AUGUSTA – Anticipating major state spending cuts, the Baldacci administration’s finance chief on Thursday briefed legislative budget writers on gubernatorial planning in the face of a declining economy in Maine.
Commissioner Ryan Low of the Department of Administrative and Financial Services addressed the Appropriations Committee only briefly on the subject of a possible curtailment of state appropriations – an executive step to rein in spending – and offered no specifics or new details.
“What we didn’t want to do was wait” on developing contingency plans, Low said, adding that state agencies were in the process of filing cutback options.
Last week, Gov.
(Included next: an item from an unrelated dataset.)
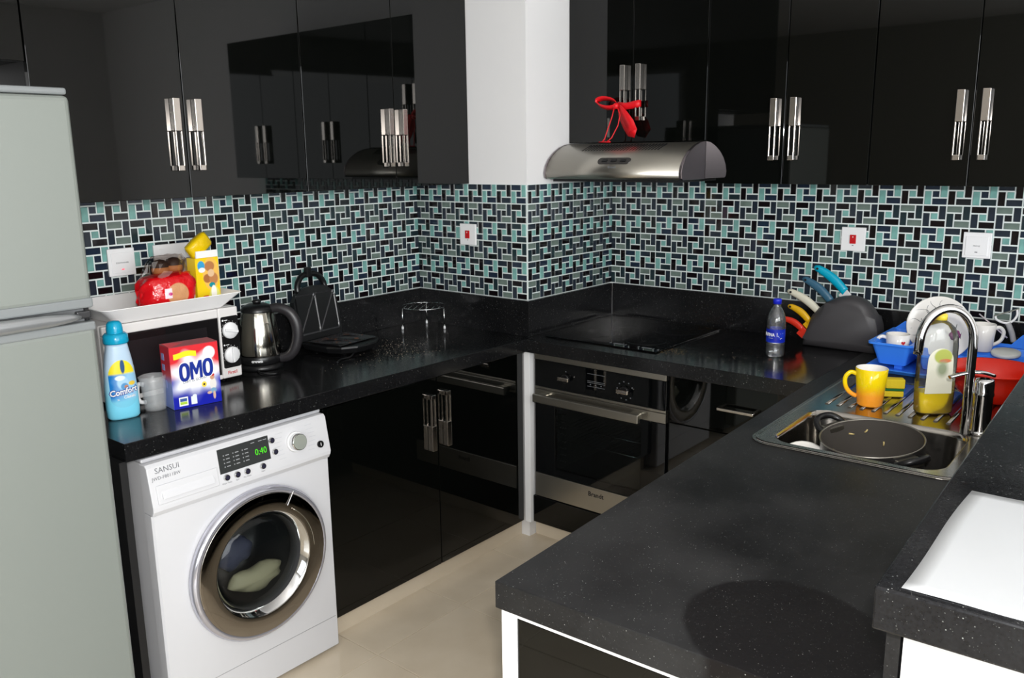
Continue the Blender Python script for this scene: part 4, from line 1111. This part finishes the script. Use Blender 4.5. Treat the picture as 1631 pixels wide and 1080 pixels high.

John Baldacci began setting the stage for spending reductions and ordered immediate 10 percent cuts in his own office.
Also addressing the Appropriations Committee on Thursday was the head of the state’s Consensus Economic Forecasting Commission, Charles Colgan, who told lawmakers the panel was reducing its projections for job growth and personal income growth for 2009 and 2010.
Colgan said Maine is likely to experience recessionary conditions worse than those of 2001 but not as bad as in 1990-1991.
He also cautioned about economic uncertainty at the national and global levels.
“Trying to do forecasts in the current circumstances is really extremely difficult,” Colgan said.
A separate committee is scheduled to use the commission projections to help update the state revenue forecast before the end of the year.
Curtailment orders are temporary and serve to reduce the rate of spending until the state budget can be rewritten to reflect expected revenue shortfalls.
In September, Baldacci directed state agencies and departments to make contingency plans for a possible 10 percent reduction in their budgets for fiscal 2010-11, which will take effect July 1, 2009.
Last December, the governor issued a $38 million curtailment order, with the bulk of the cuts applying to human services and education programs.
The Legislature in April enacted a state budget rewrite that offset a $190 million shortfall in the $6.3 billion two-year budget.